EXERCISE TASK: Give the data a second time, exactly and in full.

SOURCE DATA:
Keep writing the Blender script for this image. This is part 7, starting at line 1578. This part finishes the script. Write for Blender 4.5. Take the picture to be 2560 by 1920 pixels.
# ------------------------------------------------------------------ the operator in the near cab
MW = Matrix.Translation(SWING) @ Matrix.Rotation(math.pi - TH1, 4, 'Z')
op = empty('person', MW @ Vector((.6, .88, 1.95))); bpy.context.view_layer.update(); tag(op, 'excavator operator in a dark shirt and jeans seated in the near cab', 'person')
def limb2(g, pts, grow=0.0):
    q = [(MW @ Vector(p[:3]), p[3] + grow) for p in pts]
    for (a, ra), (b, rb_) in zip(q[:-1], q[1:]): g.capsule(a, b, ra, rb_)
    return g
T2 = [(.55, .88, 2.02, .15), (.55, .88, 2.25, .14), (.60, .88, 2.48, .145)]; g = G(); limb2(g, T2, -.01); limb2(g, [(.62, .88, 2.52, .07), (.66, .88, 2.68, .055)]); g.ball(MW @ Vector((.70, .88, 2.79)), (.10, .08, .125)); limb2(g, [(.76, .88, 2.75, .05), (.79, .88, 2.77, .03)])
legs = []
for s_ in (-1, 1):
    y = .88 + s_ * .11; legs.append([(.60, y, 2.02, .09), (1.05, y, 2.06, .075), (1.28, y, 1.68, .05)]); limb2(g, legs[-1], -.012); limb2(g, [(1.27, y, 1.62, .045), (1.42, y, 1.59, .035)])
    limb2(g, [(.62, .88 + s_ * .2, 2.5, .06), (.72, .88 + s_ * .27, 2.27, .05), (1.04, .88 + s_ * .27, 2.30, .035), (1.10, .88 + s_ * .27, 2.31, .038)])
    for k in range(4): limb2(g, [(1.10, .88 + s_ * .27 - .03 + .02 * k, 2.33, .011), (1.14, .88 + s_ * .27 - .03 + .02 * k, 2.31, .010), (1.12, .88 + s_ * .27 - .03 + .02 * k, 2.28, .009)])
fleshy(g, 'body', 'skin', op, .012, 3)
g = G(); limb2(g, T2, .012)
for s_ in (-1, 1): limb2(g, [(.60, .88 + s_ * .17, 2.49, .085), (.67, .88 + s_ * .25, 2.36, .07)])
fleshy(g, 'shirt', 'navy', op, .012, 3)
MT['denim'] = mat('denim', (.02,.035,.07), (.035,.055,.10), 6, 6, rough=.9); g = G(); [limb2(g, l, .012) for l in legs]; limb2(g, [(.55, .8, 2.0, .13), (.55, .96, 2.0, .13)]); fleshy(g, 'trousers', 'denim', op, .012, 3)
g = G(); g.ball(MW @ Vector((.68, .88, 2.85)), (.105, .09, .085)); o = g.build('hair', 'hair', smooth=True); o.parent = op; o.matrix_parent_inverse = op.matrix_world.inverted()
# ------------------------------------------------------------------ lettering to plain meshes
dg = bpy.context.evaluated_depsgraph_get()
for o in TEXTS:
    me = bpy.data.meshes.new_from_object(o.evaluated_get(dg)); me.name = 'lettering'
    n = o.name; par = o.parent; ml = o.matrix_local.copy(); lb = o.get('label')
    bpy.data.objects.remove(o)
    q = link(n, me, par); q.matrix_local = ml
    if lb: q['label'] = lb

TASK RESULT:
Keep writing the Blender script for this image. This is part 7, starting at line 1578. This part finishes the script. Write for Blender 4.5. Take the picture to be 2560 by 1920 pixels.
# ------------------------------------------------------------------ the operator in the near cab
MW = Matrix.Translation(SWING) @ Matrix.Rotation(math.pi - TH1, 4, 'Z')
op = empty('person', MW @ Vector((.6, .88, 1.95))); bpy.context.view_layer.update(); tag(op, 'excavator operator in a dark shirt and jeans seated in the near cab', 'person')
def limb2(g, pts, grow=0.0):
    q = [(MW @ Vector(p[:3]), p[3] + grow) for p in pts]
    for (a, ra), (b, rb_) in zip(q[:-1], q[1:]): g.capsule(a, b, ra, rb_)
    return g
T2 = [(.55, .88, 2.02, .15), (.55, .88, 2.25, .14), (.60, .88, 2.48, .145)]; g = G(); limb2(g, T2, -.01); limb2(g, [(.62, .88, 2.52, .07), (.66, .88, 2.68, .055)]); g.ball(MW @ Vector((.70, .88, 2.79)), (.10, .08, .125)); limb2(g, [(.76, .88, 2.75, .05), (.79, .88, 2.77, .03)])
legs = []
for s_ in (-1, 1):
    y = .88 + s_ * .11; legs.append([(.60, y, 2.02, .09), (1.05, y, 2.06, .075), (1.28, y, 1.68, .05)]); limb2(g, legs[-1], -.012); limb2(g, [(1.27, y, 1.62, .045), (1.42, y, 1.59, .035)])
    limb2(g, [(.62, .88 + s_ * .2, 2.5, .06), (.72, .88 + s_ * .27, 2.27, .05), (1.04, .88 + s_ * .27, 2.30, .035), (1.10, .88 + s_ * .27, 2.31, .038)])
    for k in range(4): limb2(g, [(1.10, .88 + s_ * .27 - .03 + .02 * k, 2.33, .011), (1.14, .88 + s_ * .27 - .03 + .02 * k, 2.31, .010), (1.12, .88 + s_ * .27 - .03 + .02 * k, 2.28, .009)])
fleshy(g, 'body', 'skin', op, .012, 3)
g = G(); limb2(g, T2, .012)
for s_ in (-1, 1): limb2(g, [(.60, .88 + s_ * .17, 2.49, .085), (.67, .88 + s_ * .25, 2.36, .07)])
fleshy(g, 'shirt', 'navy', op, .012, 3)
MT['denim'] = mat('denim', (.02,.035,.07), (.035,.055,.10), 6, 6, rough=.9); g = G(); [limb2(g, l, .012) for l in legs]; limb2(g, [(.55, .8, 2.0, .13), (.55, .96, 2.0, .13)]); fleshy(g, 'trousers', 'denim', op, .012, 3)
g = G(); g.ball(MW @ Vector((.68, .88, 2.85)), (.105, .09, .085)); o = g.build('hair', 'hair', smooth=True); o.parent = op; o.matrix_parent_inverse = op.matrix_world.inverted()
# ------------------------------------------------------------------ lettering to plain meshes
dg = bpy.context.evaluated_depsgraph_get()
for o in TEXTS:
    me = bpy.data.meshes.new_from_object(o.evaluated_get(dg)); me.name = 'lettering'
    n = o.name; par = o.parent; ml = o.matrix_local.copy(); lb = o.get('label')
    bpy.data.objects.remove(o)
    q = link(n, me, par); q.matrix_local = ml
    if lb: q['label'] = lb